Ich habe sein Statement in den sozialen Medien gesehen und ich finde es gut, dass er das gemacht hat. Leider leben wir noch immer in einer Gesellschaft, in der nicht jeder gleichermaßen toleriert und akzeptiert wird. Dabei sollte doch jeder tun, was er möchte, solange er niemandem etwas Böses will. Deswegen war das Outing für mich wirklich ein Gänsehautmoment. Vorher, zu meiner aktiven Zeit, gab es bereits Michael Sam. Er hatte sich vor dem Draft geoutet und wurde der erste öffentlich homosexuelle NFL-Spieler. Ob Nassib oder Sam – ich finde das sehr mutig! Man darf nicht vergessen, dass die USA sehr religiös sind. Ich finde das super, dass solche Zeichen gesetzt werden. Das zeigt Stärke! Und ich bin auch froh, dass diese Spieler sich nicht verstecken müssen. Es ist schön, den Support zu sehen, den Carl Nassib jetzt bekommen hat. Das sollte grundsätzlich im Sport so sein!
Ihr Engagement und Ihr Einstehen für solche Meinungen hat die Aufmerksamkeit auf Sie gelenkt. Nun sind Sie neben Collien Ulmen-Fernandes eines der neuen Gesichter von 8X4. Wie kam es zu der Zusammenarbeit?
Ich wurde kontaktiert und freue mich sehr über diese Anerkennung. Mir hat die Ausrichtung der Marke sehr gut gefallen: 8X4 geht konsequent und mutig neue Wege und glaubt an ein frisches Mindset durch Toleranz, Offenheit und Individualität. Das hat einfach super zu mir gepasst. Ich habe viele Dinge anders gemacht, bin aus einer kleinen Wohnung in Berlin-Wedding nach Amerika in die große Welt der NFL und habe mich durchgebissen. Das hatte ich dabei im Kopf. Natürlich steht hier das Deo von 8X4 im Vordergrund, aber auch die Marke American Football profitiert davon. Wenn ich jetzt den Werbespot sehe, in dem ich in Football-Montur zu sehen bin, dann ist das auch Werbung für meinen Sport und so entwickeln sich die Themen American Football und 8X4-Deodorants gemeinsam weiter.
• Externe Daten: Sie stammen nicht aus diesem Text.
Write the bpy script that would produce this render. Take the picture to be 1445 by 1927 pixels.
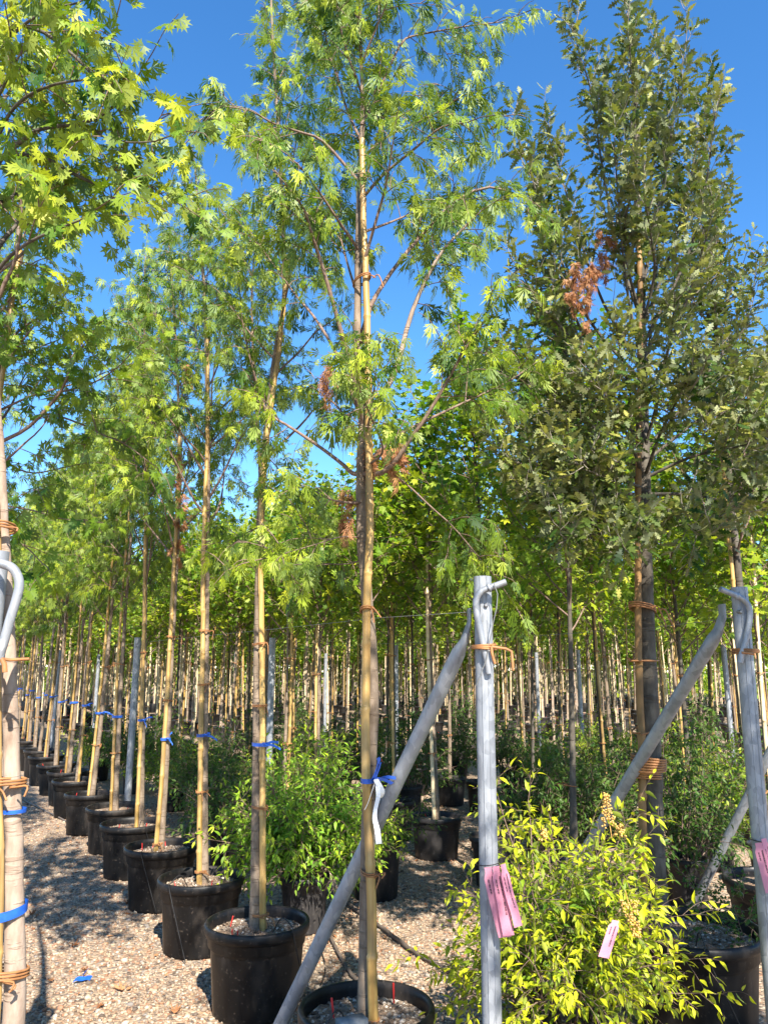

Das zeigt, welchen Stellenwert Football mittlerweile in Deutschland hat. Sie sind aktuell als Football-Experte in Deutschland aktiv. Wie verfolgen Sie die Entwicklung des Sports hierzulande?
Die Entwicklung in den letzten fünf Jahren ist wirklich unfassbar. Jedes Jahr steigt das Interesse. Das merke ich auch persönlich. Als ich noch aktiver Spieler war, haben mich wenige auf der Straße erkannt. Jetzt, wo ich als Experte im Fernsehen zu sehen bin, werde ich immer häufiger angesprochen. Es ist wirklich aufregend, dass Football diese Popularität erfährt. Die NFL plant nächstes Jahr ein Spiel hier in Deutschland, das gab es noch nie. Ich bin mir sicher, dass das Stadion innerhalb kürzester Zeit ausverkauft sein wird. Das wird die Beliebtheit noch weiter fördern und Deutschland ist außerhalb von Nordamerika bereits der wichtigste Markt für die NFL. Das macht mich unheimlich glücklich! Ich bin Footballer, liebe den Sport und finde es spannend, diese Entwicklung zu sehen.